* WRITTEN PROBLEM
Images must not appear in your copy; reproduce every other part of the records exactly.

[Rows from a 3D scene dataset]
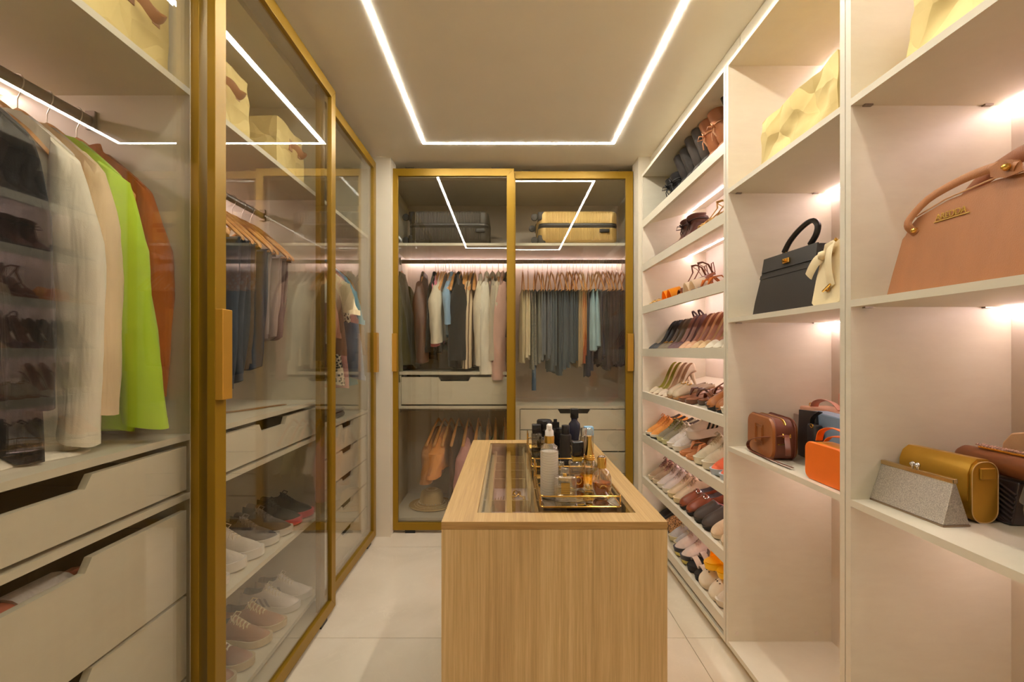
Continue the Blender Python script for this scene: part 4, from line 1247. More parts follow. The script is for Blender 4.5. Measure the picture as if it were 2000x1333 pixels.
# jewellery drawer
DZ0, DZ1 = .785, .822
jd = MB().box(IX0 + .021, IX1 - .021, IY0 + .021, IY1 - .021, DZ0 - .012, DZ0).build('jewellery_drawer', M(C(178, 152, 148), .95, 0, .06, 40, .2, 500, sheen=.4, name='velvet'), isl)
for x0, x1 in ((-.10, -.082), (-.066, -.048), (-.008, .012), (.066, .086), (.150, .168), (.24, .26), (.33, .346)):
    MB().box(x0, x1, IY0 + .03, IY1 - .03, DZ0, DZ1).build('divider', OY, jd)
xs = [(-.082, -.066), (-.048, -.008), (.012, .066), (.086, .15), (.168, .24), (.26, .33)]
for y in (1.20, 1.40, 1.518, 1.636, 1.754, 1.873, 1.99):
    for q, (x0, x1) in enumerate(xs):
        if y == 1.518 and q in (1, 2):
            continue
        MB().box(x0, x1, y - .004, y + .004, DZ0, DZ1 - .004).build('divider', OY, jd)
# jewellery under the glass
rnd = random.Random(11)
def chain(label, pts, r=.0016, mat=None, closed=True):
    t = thing('necklace', label, 'jewellery', 'jewellery under the island glass', loc=(pts[0][0], pts[0][1], DZ0), world_parts=True)
    MB().tube([(x, y, DZ0 + .002 + z) for x, y, z in pts], r, 5, closed=closed).build('chain', mat or MAT['brass'], t, smooth=True)
    return t
for k, (cx, cy, rx, ry, lab) in enumerate(((.035, 1.50, .018, .035, 'gold chain necklace coiled in the double compartment'), (.045, 1.455, .015, .020, 'small gold bracelet beside the coiled chain'),
                                        (.028, 1.56, .012, .018, 'thin gold bangle at the far side of the double compartment'))):
    t = chain(lab, [(cx + rx * math.cos(a) * (1 + .25 * math.sin(3 * a + k)), cy + ry * math.sin(a), .003 * math.sin(5 * a) + .004) for a in [2 * math.pi * q / 24 for q in range(24)]], .0022)
    MB().lathe([(.0, 0), (.005, .003), (.005, .006), (0, .008)], 8, (cx + rx, cy, DZ0 + .001)).build('pendant', MAT['brass'], t, smooth=True)
for k in range(4):
    x = -.044 + .009 * k
    t = chain('slim silver hair pin, %s of four in the narrow compartment' % ORD[k], [(x, 1.44 + .01 * k, .002), (x + .004, 1.50 + .008 * k, .004)], .0015, MAT['silver'] if k % 2 else MAT['brass'], False)
for k in range(3):
    chain('tiny gold earring, %s of three at the far end' % ORD[k], [(-.03 + .03 * k + .005 * math.cos(a), 2.0 + .012 * math.sin(k * 2) + .004 * math.sin(a), .006 + .004 * math.sin(a)) for a in [2 * math.pi * q / 10 for q in range(10)]], .0011)

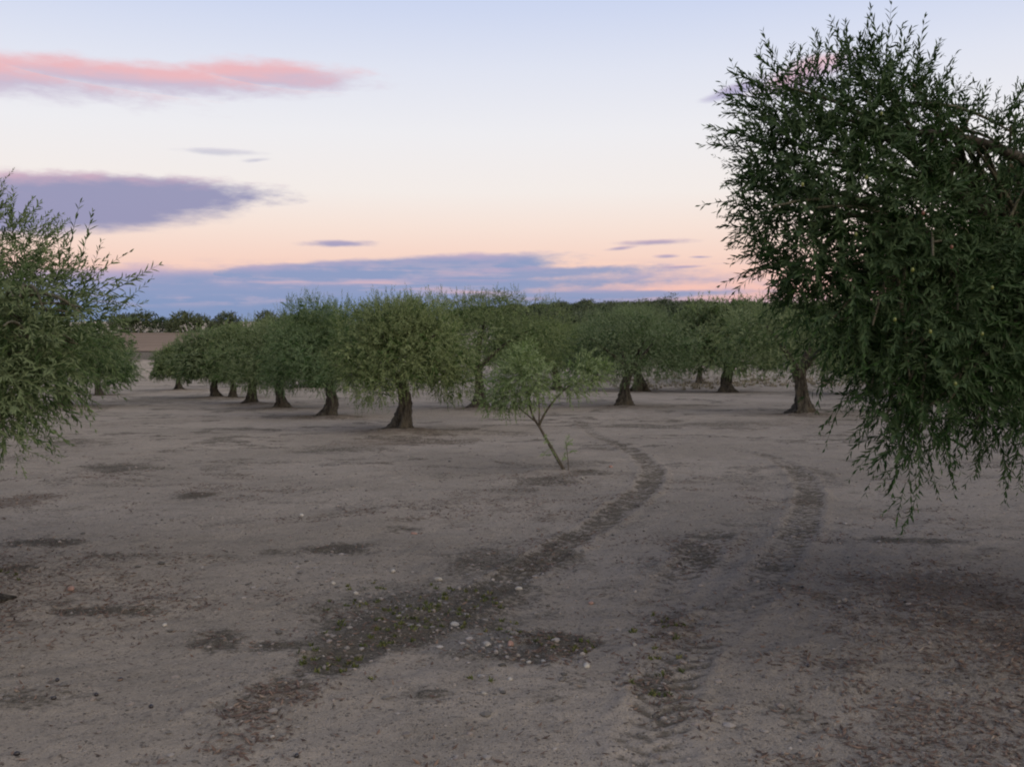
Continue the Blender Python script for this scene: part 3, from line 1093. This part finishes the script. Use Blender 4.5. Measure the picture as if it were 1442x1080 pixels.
# ------------------------------------------------------------------ the sapling
def build_sapling():
    root = bpy.data.objects.new('olive_sapling', None)
    C.objects.link(root)
    base = SAP.copy()
    base[2] = zat(base[0], base[1])
    root.location = base
    root['label'] = 'young light green olive sapling with a thin leaning forked stem'
    root['category'] = 'sapling'
    Y = base[1]
    q = lambda px, py, dy=0.0: at(px, py, Y + dy) - base
    b0 = np.array([0, 0, -.05])
    fork = q(759, 600)
    V, F = tube(np.vstack([bez(b0, q(775, 628), fork, 10)]), np.linspace(.028, .019, 10), 9, .12, 3)
    link('trunk', mesh_np('trunk', V, F, M['bark_young'], None, True), root)
    arms = [(fork, q(741, 578), q(745, 535, .1), .019), (fork, q(772, 565), q(806, 540, -.05), .020), (fork, q(760, 580), q(757, 520, -.1), .012),
            (q(757, 596), q(735, 578), q(700, 548, .1), .012)]
    for k, (a, b_, c, r_) in enumerate(arms):
        V, F = tube(bez(a, b_, c, 9), np.linspace(r_, r_ * .35, 9), 7, .1, 4 + k)
        link('branch', mesh_np('branch', V, F, M['bark_young'], None, True), root)
    V, F = tube(bez(np.array([.05, 0, -.03]), q(800, 645), q(797, 622), 6), np.linspace(.008, .003, 6), 6, .1, 9)
    link('sucker', mesh_np('sucker', V, F, M['bark_young'], None, True), root)
    m = Y / FPX
    cl = []
    for px, py, rx, ry, dy in [(738, 530, 32, 24, 0), (710, 542, 24, 22, .2), (693, 563, 14, 14, .1), (758, 538, 20, 18, -.2), (728, 510, 20, 14, .1),
                               (742, 555, 24, 12, -.15), (812, 530, 24, 15, 0), (836, 526, 14, 13, .1), (802, 545, 24, 9, -.1), (716, 568, 16, 8, 0),
                               (742, 500, 12, 12, .25), (850, 522, 6, 8, .0), (824, 512, 14, 8, .1)]:
        cl.append((q(px, py, dy), np.array([rx * m, (rx + ry) / 2 * m * 1.1, ry * m])))
    me = crown_mesh('crown', cl, 950, 12, .17, .058, .017, M['leaf_young'], 12, top=.8, stem=.0018, hang=.55, wild=.6)
    link('crown', me, root, kind='stuff')
    r = np.random.default_rng(8)
    P = np.array([q(*p) for p in [(775, 632), (770, 622), (783, 640), (797, 640), (797, 626), (792, 650), (779, 630), (766, 618), (798, 634), (798, 622), (799, 645),
                                  (796, 630), (772, 628), (778, 640), (745, 575), (744, 560), (790, 556), (798, 548), (730, 570), (715, 560)]])
    D = nrm(r.normal(0, .5, (len(P), 3)) + np.array([0, 0, .5]))
    V, F, T = shoots(P, D, np.full(len(P), .20), 13, .058, .016, np.full(len(P), .3), r, np.full(len(P), .5), .002)
    link('foliage', mesh_np('foliage', V, F, M['leaf_young'], dict(tint=T)), root, kind='stuff')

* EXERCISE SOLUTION
Continue the Blender Python script for this scene: part 4, from line 1247. More parts follow. The script is for Blender 4.5. Measure the picture as if it were 2000x1333 pixels.
# jewellery drawer
DZ0, DZ1 = .785, .822
jd = MB().box(IX0 + .021, IX1 - .021, IY0 + .021, IY1 - .021, DZ0 - .012, DZ0).build('jewellery_drawer', M(C(178, 152, 148), .95, 0, .06, 40, .2, 500, sheen=.4, name='velvet'), isl)
for x0, x1 in ((-.10, -.082), (-.066, -.048), (-.008, .012), (.066, .086), (.150, .168), (.24, .26), (.33, .346)):
    MB().box(x0, x1, IY0 + .03, IY1 - .03, DZ0, DZ1).build('divider', OY, jd)
xs = [(-.082, -.066), (-.048, -.008), (.012, .066), (.086, .15), (.168, .24), (.26, .33)]
for y in (1.20, 1.40, 1.518, 1.636, 1.754, 1.873, 1.99):
    for q, (x0, x1) in enumerate(xs):
        if y == 1.518 and q in (1, 2):
            continue
        MB().box(x0, x1, y - .004, y + .004, DZ0, DZ1 - .004).build('divider', OY, jd)
# jewellery under the glass
rnd = random.Random(11)
def chain(label, pts, r=.0016, mat=None, closed=True):
    t = thing('necklace', label, 'jewellery', 'jewellery under the island glass', loc=(pts[0][0], pts[0][1], DZ0), world_parts=True)
    MB().tube([(x, y, DZ0 + .002 + z) for x, y, z in pts], r, 5, closed=closed).build('chain', mat or MAT['brass'], t, smooth=True)
    return t
for k, (cx, cy, rx, ry, lab) in enumerate(((.035, 1.50, .018, .035, 'gold chain necklace coiled in the double compartment'), (.045, 1.455, .015, .020, 'small gold bracelet beside the coiled chain'),
                                        (.028, 1.56, .012, .018, 'thin gold bangle at the far side of the double compartment'))):
    t = chain(lab, [(cx + rx * math.cos(a) * (1 + .25 * math.sin(3 * a + k)), cy + ry * math.sin(a), .003 * math.sin(5 * a) + .004) for a in [2 * math.pi * q / 24 for q in range(24)]], .0022)
    MB().lathe([(.0, 0), (.005, .003), (.005, .006), (0, .008)], 8, (cx + rx, cy, DZ0 + .001)).build('pendant', MAT['brass'], t, smooth=True)
for k in range(4):
    x = -.044 + .009 * k
    t = chain('slim silver hair pin, %s of four in the narrow compartment' % ORD[k], [(x, 1.44 + .01 * k, .002), (x + .004, 1.50 + .008 * k, .004)], .0015, MAT['silver'] if k % 2 else MAT['brass'], False)
for k in range(3):
    chain('tiny gold earring, %s of three at the far end' % ORD[k], [(-.03 + .03 * k + .005 * math.cos(a), 2.0 + .012 * math.sin(k * 2) + .004 * math.sin(a), .006 + .004 * math.sin(a)) for a in [2 * math.pi * q / 10 for q in range(10)]], .0011)

Continue the Blender Python script for this scene: part 3, from line 1093. This part finishes the script. Use Blender 4.5. Measure the picture as if it were 1442x1080 pixels.
# ------------------------------------------------------------------ the sapling
def build_sapling():
    root = bpy.data.objects.new('olive_sapling', None)
    C.objects.link(root)
    base = SAP.copy()
    base[2] = zat(base[0], base[1])
    root.location = base
    root['label'] = 'young light green olive sapling with a thin leaning forked stem'
    root['category'] = 'sapling'
    Y = base[1]
    q = lambda px, py, dy=0.0: at(px, py, Y + dy) - base
    b0 = np.array([0, 0, -.05])
    fork = q(759, 600)
    V, F = tube(np.vstack([bez(b0, q(775, 628), fork, 10)]), np.linspace(.028, .019, 10), 9, .12, 3)
    link('trunk', mesh_np('trunk', V, F, M['bark_young'], None, True), root)
    arms = [(fork, q(741, 578), q(745, 535, .1), .019), (fork, q(772, 565), q(806, 540, -.05), .020), (fork, q(760, 580), q(757, 520, -.1), .012),
            (q(757, 596), q(735, 578), q(700, 548, .1), .012)]
    for k, (a, b_, c, r_) in enumerate(arms):
        V, F = tube(bez(a, b_, c, 9), np.linspace(r_, r_ * .35, 9), 7, .1, 4 + k)
        link('branch', mesh_np('branch', V, F, M['bark_young'], None, True), root)
    V, F = tube(bez(np.array([.05, 0, -.03]), q(800, 645), q(797, 622), 6), np.linspace(.008, .003, 6), 6, .1, 9)
    link('sucker', mesh_np('sucker', V, F, M['bark_young'], None, True), root)
    m = Y / FPX
    cl = []
    for px, py, rx, ry, dy in [(738, 530, 32, 24, 0), (710, 542, 24, 22, .2), (693, 563, 14, 14, .1), (758, 538, 20, 18, -.2), (728, 510, 20, 14, .1),
                               (742, 555, 24, 12, -.15), (812, 530, 24, 15, 0), (836, 526, 14, 13, .1), (802, 545, 24, 9, -.1), (716, 568, 16, 8, 0),
                               (742, 500, 12, 12, .25), (850, 522, 6, 8, .0), (824, 512, 14, 8, .1)]:
        cl.append((q(px, py, dy), np.array([rx * m, (rx + ry) / 2 * m * 1.1, ry * m])))
    me = crown_mesh('crown', cl, 950, 12, .17, .058, .017, M['leaf_young'], 12, top=.8, stem=.0018, hang=.55, wild=.6)
    link('crown', me, root, kind='stuff')
    r = np.random.default_rng(8)
    P = np.array([q(*p) for p in [(775, 632), (770, 622), (783, 640), (797, 640), (797, 626), (792, 650), (779, 630), (766, 618), (798, 634), (798, 622), (799, 645),
                                  (796, 630), (772, 628), (778, 640), (745, 575), (744, 560), (790, 556), (798, 548), (730, 570), (715, 560)]])
    D = nrm(r.normal(0, .5, (len(P), 3)) + np.array([0, 0, .5]))
    V, F, T = shoots(P, D, np.full(len(P), .20), 13, .058, .016, np.full(len(P), .3), r, np.full(len(P), .5), .002)
    link('foliage', mesh_np('foliage', V, F, M['leaf_young'], dict(tint=T)), root, kind='stuff')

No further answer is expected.